Calling Someone "Gay" Still Defamatory in Texas Print

What one court has called “a veritable sea change in social attitudes about homosexuality” has evidently not reached Texas where a judge ruled that an airport security guard can sue a radio show host for calling him “gay” on the air.

Rickey Smiley

Henry Robinson alleged the imputation that he is homosexual was defamatory as a matter of law in his suit against Rickey Smiley of the Dallas radio station known as “The Beat.” Smiley referred to him as the “gay security guard” in a February 2009 broadcast after an incident several days earlier at the Dallas Love Field Airport.

The U.S. Supreme Court struck down Texas' sodomy law in Lawrence v. Texas, 539 U.S. 558 (2003). But in denying Smiley's motion to dismiss, U.S. District Judge Reed O'Connor said earlier this month that “No case appears to address whether imputation of homosexuality continues to be defamatory as a matter of law in the wake of Lawrence.”

“At a minimum,” he concluded, “judicial caution requires the Court to acknowledge that the imputation of homosexuality might as a matter of fact expose a person to public hatred, contempt or ridicule.”

The decision conflicts with a recent case in which a New York judge said statements in a book imputing that Anna Nicole Smith's lawyer is gay were not defamatory per se.

“[T]o the extent that courts previously relied on the criminality of homosexual conduct in holding that a statement imputing homosexuality subjects a person to contempt and ridicule, Lawrence has foreclosed such reliance,” U.S. District Judge Denny Chin said in Stern v. Cosby, 645 F. Supp. 2d 258 (2009).

Smiley hosts the morning show at 97.9 The Beat. He met Robinson at Love Field after disembarking from a flight and allegedly became abusive after posing for a photograph with him, calling him “the gay security guard” and “faggot.”

“Smiley told Plaintiff he was going to put him 'on blast,' which Plaintiff understood to mean Smiley would refer to him during a broadcast,” O'Connor noted, and, after Smiley called Robinson “gay” on the air, “people began calling Plaintiff 'gay.'”

A false imputation of criminal behavior is defamatory per se and, in 1997, the 5th U.S. Circuit Court of Appeals cited Texas' sodomy law in finding it was defamatory to call someone a “faggot.” Plumley v.
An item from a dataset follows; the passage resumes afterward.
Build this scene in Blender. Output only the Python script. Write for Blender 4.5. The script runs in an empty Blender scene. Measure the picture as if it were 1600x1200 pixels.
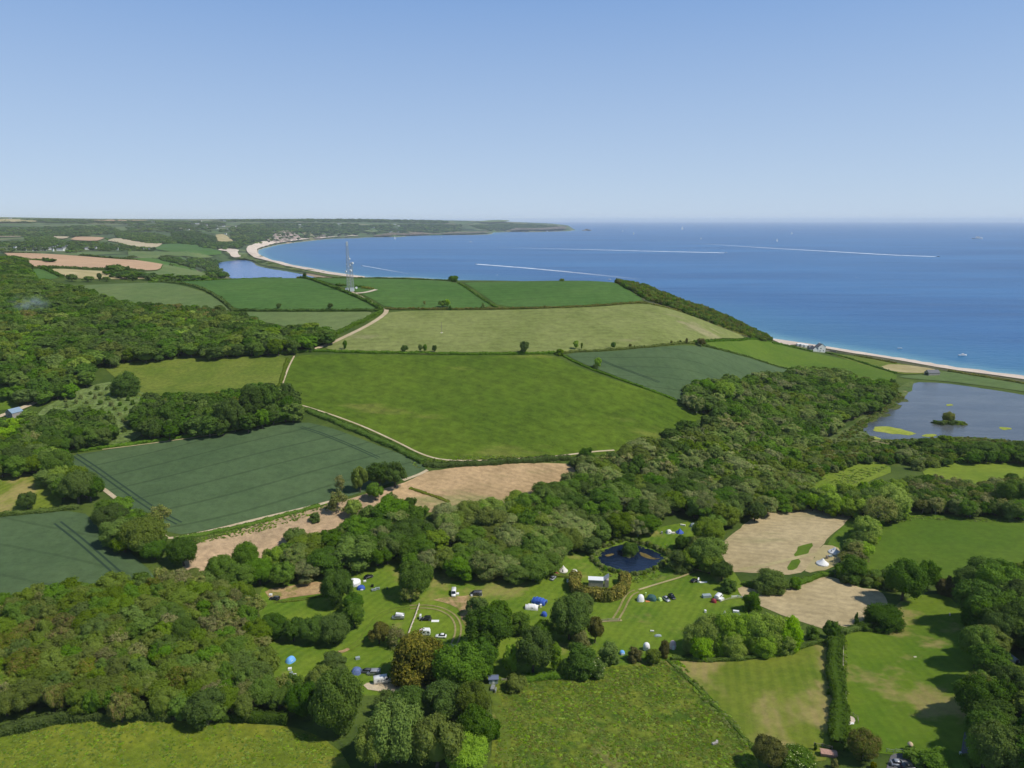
import bpy, math, random
import numpy as np
from mathutils import Vector, Matrix
from mathutils.geometry import delaunay_2d_cdt
R = math.radians
SC = bpy.context.scene
random.seed(7); RNG = np.random.default_rng(7)

# ================================================================== camera
cam_d = bpy.data.cameras.new("camera"); cam = bpy.data.objects.new("camera", cam_d)
SC.collection.objects.link(cam); SC.camera = cam
cam_d.sensor_fit = 'HORIZONTAL'; cam_d.sensor_width = 36.0; cam_d.lens = 36.0*1111.0/1600.0
cam_d.clip_start = 1.0; cam_d.clip_end = 150000.0
cam.location = (0, 0, 165.0); cam.rotation_euler = (R(90-12.98), 0, 0)

# ================================================================== sky, sun, exposure
SUN_AZ, SUN_EL = 108.0, 54.0
world = bpy.data.worlds.new("World"); SC.world = world; world.use_nodes = True
wn = world.node_tree.nodes; wl = world.node_tree.links
sky = wn.new("ShaderNodeTexSky"); sky.sky_type = 'NISHITA'; sky.sun_disc = False
sky.sun_elevation = R(SUN_EL); sky.sun_rotation = R(SUN_AZ)
sky.altitude = 100.0; sky.air_density = 0.6; sky.dust_density = 0.0; sky.ozone_density = 6.0
bg = wn["Background"]; bg.inputs[1].default_value = 0.12
_ma = wn.new("ShaderNodeVectorMath"); _ma.operation = 'MULTIPLY_ADD'   # milder fall-off towards the zenith than the bare model
_ma.inputs[1].default_value = (0.58, 0.46, 0.31); _ma.inputs[2].default_value = (0.139/0.12, 0.27/0.12, 0.555/0.12)
_tc = wn.new("ShaderNodeTexCoord"); _sz = wn.new("ShaderNodeSeparateXYZ"); _mr = wn.new("ShaderNodeMapRange"); _vs = wn.new("ShaderNodeVectorMath"); _vs.operation = 'SCALE'
_mr.inputs[1].default_value = 0.26; _mr.inputs[2].default_value = 0.80; _mr.inputs[3].default_value = 1.0; _mr.inputs[4].default_value = 0.40   # deeper towards the zenith
wl.new(_tc.outputs['Generated'], _sz.inputs[0]); wl.new(_sz.outputs[2], _mr.inputs[0]); wl.new(_mr.outputs[0], _vs.inputs['Scale'])
wl.new(sky.outputs[0], _ma.inputs[0]); 
_hz = wn.new("ShaderNodeMapRange"); _hz.inputs[1].default_value = 0.0; _hz.inputs[2].default_value = 0.30; _hz.inputs[3].default_value = 0.74; _hz.inputs[4].default_value = 0.0
_hm = wn.new("ShaderNodeMix"); _hm.data_type = 'RGBA'; _hm.inputs[7].default_value = (0.55/0.12, 0.66/0.12, 0.79/0.12, 1)   # pale summer haze low in the sky
wl.new(_sz.outputs[2], _hz.inputs[0]); wl.new(_hz.outputs[0], _hm.inputs[0]); wl.new(_ma.outputs[0], _hm.inputs[6]); wl.new(_hm.outputs[2], _vs.inputs[0]); wl.new(_vs.outputs[0], bg.inputs[0])
sun_d = bpy.data.lights.new("sun", 'SUN'); sun_d.energy = 3.9; sun_d.angle = R(0.53); sun_d.color = (1.0, 0.955, 0.88)
sun = bpy.data.objects.new("sun", sun_d); SC.collection.objects.link(sun)
_S = Vector((math.sin(R(SUN_AZ))*math.cos(R(SUN_EL)), math.cos(R(SUN_AZ))*math.cos(R(SUN_EL)), math.sin(R(SUN_EL))))
sun.rotation_euler = _S.to_track_quat('Z', 'Y').to_euler(); sun.location = (300, 100, 500)
SC.view_settings.view_transform = 'Standard'; SC.view_settings.look = 'None'
SC.view_settings.exposure = 0.0; SC.view_settings.gamma = 1.0
SC.cycles.max_bounces = 5; SC.cycles.diffuse_bounces = 3; SC.cycles.glossy_bounces = 2
SC.cycles.transmission_bounces = 2; SC.cycles.volume_bounces = 2; SC.cycles.transparent_max_bounces = 6
SC.cycles.use_adaptive_sampling = True; SC.cycles.adaptive_threshold = 0.02
SC.cycles.use_denoising = True

# ------------------------------------------------------------------ camera constants
F = 1111.0; CX = 800.0; CY = 600.0
PITCH = math.radians(12.98)
H0 = 165.0
cP, sP = math.cos(PITCH), math.sin(PITCH)

def ray(px, py):
    px = np.asarray(px, float); py = np.asarray(py, float)
    a = (px-CX)/F; b = (CY-py)/F
    dx = a; dy = cP + b*sP; dz = -sP + b*cP
    lh = np.hypot(dx, dy)
    return np.arctan2(dx, dy), -dz/lh          # azimuth, downward slope

def project(x, y, z):
    zc = y*cP - (z-H0)*sP
    yc = y*sP + (z-H0)*cP
    return CX + F*x/zc, CY - F*yc/zc, zc

def plane_pt(px, py, z):
    az, s = ray(px, py)
    d = (H0 - z)/s
    return np.stack([d*np.sin(az), d*np.cos(az)], -1)

# ------------------------------------------------------------------ terrain control points
CTRL = []
def C(px, py, z): CTRL.append((px, py, z, None))
def D(px, py, d): CTRL.append((px, py, None, d))
def W(px, d, z): CTRL.append((px, None, z, d))
COLS = {
 0: [(1195,22),(1050,24),(930,26),(860,27),(780,30),(700,36),(640,45),(580,58),(520,70),(450,88),(410,104)],
 200: [(1190,21),(1120,23),(1000,24),(930,24),(860,25),(740,31),(690,36),(640,42),(590,50),(560,57),(520,66),(480,78),(455,86),(443,90.5)],
 400: [(1190,19),(1100,18),(1000,15),(920,15),(850,18),(800,23),(740,30),(680,37),(630,44),(570,54),(545,59),(510,68),(487,76),(455,86),(434,93)],
 600: [(1190,18),(1062,12),(960,12),(900,13),(830,17),(770,23),(740,27),(700,31),(650,38),(600,47),(553,57),(520,66),(487,76),(460,85),(435,92.5)],
 800: [(1190,18),(1070,13),(990,11),(920,10),(860,12),(800,17),(740,23),(718,26),(650,36),(600,45),(553,56),(520,64),(484,75),(460,83),(440,89.5)],
 985: [(1190,18),(1050,12),(960,10),(900,8.5),(850,9),(790,12),(740,17),(700,22),(650,31),(600,42),(560,50),(545,55),(500,68),(475,76),(446,86)],
 1100: [(1190,19),(1090,15),(1000,12),(930,11),(850,9),(780,9),(720,13),(680,18),(640,26),(600,35),(570,42),(540,49),(503,57)],
 1200: [(1190,20),(1080,17),(960,13),(860,11),(800,9),(740,7),(690,6),(650,9),(610,14),(580,20),(560,18),(536,7)],
 1320: [(1170,22),(1080,19),(980,15),(900,12),(840,12),(780,10),(720,5),(680,2.5),(640,4),(600,6),(565,5),(552,3)],
 1450: [(1190,24),(1080,21),(980,17),(920,15),(860,14),(800,12),(750,9),(710,4),(590,2.5),(578,3)],
 1600: [(1190,30),(1080,27),(980,24),(900,20),(840,18),(800,15),(760,12),(730,9),(710,4),(615,2),(600,3)],
}
for px, l in COLS.items():
    for py, z in l: C(px, py, z)
C(1170,527,27); C(1010,473,76); C(1050,483,68)
FAR = {
 0: [(396,1800),(386,3300),(378,4100),(370,5000),(360,6200),(350,7500),(343,9000),(339,10500)],
 125: [(421,1350),(400,1800),(388,3300),(378,4100),(370,5000),(360,6200),(350,7500),(341.5,10500)],
 250: [(427,1400),(412,1750),(400,2300),(388,3300),(378,4000),(368,4800),(356,6200),(348,8000),(342.5,10000)],
 350: [(400,2900),(392,3600),(380,4600),(370,5200),(360,6000),(350,8000),(344,9500)],
 440: [(373,5400),(362,6000),(350,8000),(344,9500)],
 560: [(366,7100),(358,7800),(350,8600),(343.5,10000)],
 680: [(362,8600),(355,9300),(347,10500)],
 780: [(356,11000),(349,12000),(346,12600)],
 860: [(354,12000),(350.5,12600)],
 1000: [(448,915)], 1040: [(465,900)], 1075: [(479,895)], 1110: [(489,890)], 1140: [(498,895)], 1165: [(509,905)], 1190: [(522,915)],
}
for px, l in FAR.items():
    for py, d in l: D(px, py, d)
for px, d, z in [(0,1150,98),(0,1450,94),(0,2400,52),(125,2400,45),(125,1100,86),(250,1080,80),(400,1150,76),(400,1500,35),(400,1900,4),
  (600,1150,72),(600,1300,45),(600,1600,10),(800,1080,76),(800,1250,40),(800,1500,10),(985,1020,74),(985,1150,35),(1100,1000,38),(1100,1150,8),
  (1200,1000,3),(500,3000,5),(700,3000,5),(900,2500,5),(1200,1500,5),(1500,800,5),(1500,1500,5),(1600,3000,5),(1000,8000,5),(300,2200,12),(345,2450,3),
  (0,15500,120),(250,15500,110),(500,15500,100),(780,15500,80),
  (800,1000,81),(700,1005,83),(600,1010,85),(500,1015,86),(400,1020,86),(900,985,83.5),(950,965,83),
  (0,60,22),(400,60,20),(800,60,19),(1200,60,21),(1600,60,28)]:
    W(px, d, z)
pts = []
for px, py, z, d in CTRL:
    if py is None: az = float(ray(px, 600)[0])
    else:
        az, s = map(float, ray(px, py))
        if d is None: d = (H0-z)/s
        else: z = H0 - s*d
    pts.append((az, math.log(d), z))
    if px == 0: pts.append((az*1.4, math.log(d), z))
    if px == 1600: pts.append((az*1.4, math.log(d), z))
pts = np.array(pts)
def _k(A, B):
    r2 = (A[:,None,0]-B[None,:,0])**2 + (A[:,None,1]-B[None,:,1])**2
    return -np.sqrt(r2 + 0.006)
_n = len(pts)
_A = np.zeros((_n+3, _n+3))
_A[:_n,:_n] = _k(pts, pts) - np.eye(_n)*0.004*-1
_A[:_n,_n] = 1; _A[:_n,_n+1:] = pts[:,:2]; _A[_n:,:_n] = _A[:_n,_n:].T
_w = np.linalg.solve(_A, np.concatenate([pts[:,2], np.zeros(3)]))
def rbf(az, ld):
    Q = np.stack([az.ravel(), ld.ravel()], -1); out = np.empty(len(Q))
    for i in range(0, len(Q), 20000):
        q = Q[i:i+20000]
        out[i:i+20000] = _k(q, pts)@_w[:_n] + _w[_n] + q@_w[_n+1:]
    return out.reshape(az.shape)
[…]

Landmark Chevrolet, 122 F.3d 308.

O'Connor indicated some regret that Smiley did not address “Lawrence's possible impact on Plumley” in the motion to dismiss. “The issue is indeed a complex one, ripe for the clarification that comes from allowing litigation to proceed rather than the imposition of a single judge’s view,” he said in a footnote.

But a less cautious judge could have followed Chin's lead –- and, perhaps, forced the 5th Circuit to reconsider Plumley.

Smiley argued that the case should be dismissed on First Amendment grounds because “[v]iewed in context of the comedic nature of the radio show and Smiley's professional background [as a comedian], no reasonable listener would perceive his statements as factual.”

The First Amendment protects parody and satire but O'Connor said Smiley's statement about Robinson did not involve “mischaracterization or exaggeration.”